> **Instructions to follow**: Output all lines exactly.

*** Provided data

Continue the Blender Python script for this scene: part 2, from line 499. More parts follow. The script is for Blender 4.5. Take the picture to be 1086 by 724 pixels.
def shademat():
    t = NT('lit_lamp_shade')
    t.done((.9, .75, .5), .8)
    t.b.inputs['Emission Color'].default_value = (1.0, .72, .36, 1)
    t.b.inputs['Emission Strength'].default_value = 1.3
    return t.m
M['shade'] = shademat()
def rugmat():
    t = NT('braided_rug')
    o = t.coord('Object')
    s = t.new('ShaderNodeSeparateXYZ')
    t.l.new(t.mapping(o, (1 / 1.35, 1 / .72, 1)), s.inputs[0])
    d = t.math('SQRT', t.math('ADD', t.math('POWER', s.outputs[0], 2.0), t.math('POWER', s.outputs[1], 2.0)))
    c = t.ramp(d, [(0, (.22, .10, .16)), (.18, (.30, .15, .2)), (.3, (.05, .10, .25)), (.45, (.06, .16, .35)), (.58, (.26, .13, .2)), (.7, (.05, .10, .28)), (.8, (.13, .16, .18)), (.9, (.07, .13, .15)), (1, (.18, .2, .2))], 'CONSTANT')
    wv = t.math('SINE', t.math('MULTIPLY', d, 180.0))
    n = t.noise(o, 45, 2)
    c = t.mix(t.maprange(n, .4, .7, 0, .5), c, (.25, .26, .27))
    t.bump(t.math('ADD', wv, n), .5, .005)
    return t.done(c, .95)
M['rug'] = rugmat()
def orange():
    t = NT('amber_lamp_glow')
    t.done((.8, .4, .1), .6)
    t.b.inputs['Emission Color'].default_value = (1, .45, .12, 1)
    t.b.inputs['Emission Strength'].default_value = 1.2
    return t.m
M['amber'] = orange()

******

> **Finished answer**:
Continue the Blender Python script for this scene: part 2, from line 499. More parts follow. The script is for Blender 4.5. Take the picture to be 1086 by 724 pixels.
def shademat():
    t = NT('lit_lamp_shade')
    t.done((.9, .75, .5), .8)
    t.b.inputs['Emission Color'].default_value = (1.0, .72, .36, 1)
    t.b.inputs['Emission Strength'].default_value = 1.3
    return t.m
M['shade'] = shademat()
def rugmat():
    t = NT('braided_rug')
    o = t.coord('Object')
    s = t.new('ShaderNodeSeparateXYZ')
    t.l.new(t.mapping(o, (1 / 1.35, 1 / .72, 1)), s.inputs[0])
    d = t.math('SQRT', t.math('ADD', t.math('POWER', s.outputs[0], 2.0), t.math('POWER', s.outputs[1], 2.0)))
    c = t.ramp(d, [(0, (.22, .10, .16)), (.18, (.30, .15, .2)), (.3, (.05, .10, .25)), (.45, (.06, .16, .35)), (.58, (.26, .13, .2)), (.7, (.05, .10, .28)), (.8, (.13, .16, .18)), (.9, (.07, .13, .15)), (1, (.18, .2, .2))], 'CONSTANT')
    wv = t.math('SINE', t.math('MULTIPLY', d, 180.0))
    n = t.noise(o, 45, 2)
    c = t.mix(t.maprange(n, .4, .7, 0, .5), c, (.25, .26, .27))
    t.bump(t.math('ADD', wv, n), .5, .005)
    return t.done(c, .95)
M['rug'] = rugmat()
def orange():
    t = NT('amber_lamp_glow')
    t.done((.8, .4, .1), .6)
    t.b.inputs['Emission Color'].default_value = (1, .45, .12, 1)
    t.b.inputs['Emission Strength'].default_value = 1.2
    return t.m
M['amber'] = orange()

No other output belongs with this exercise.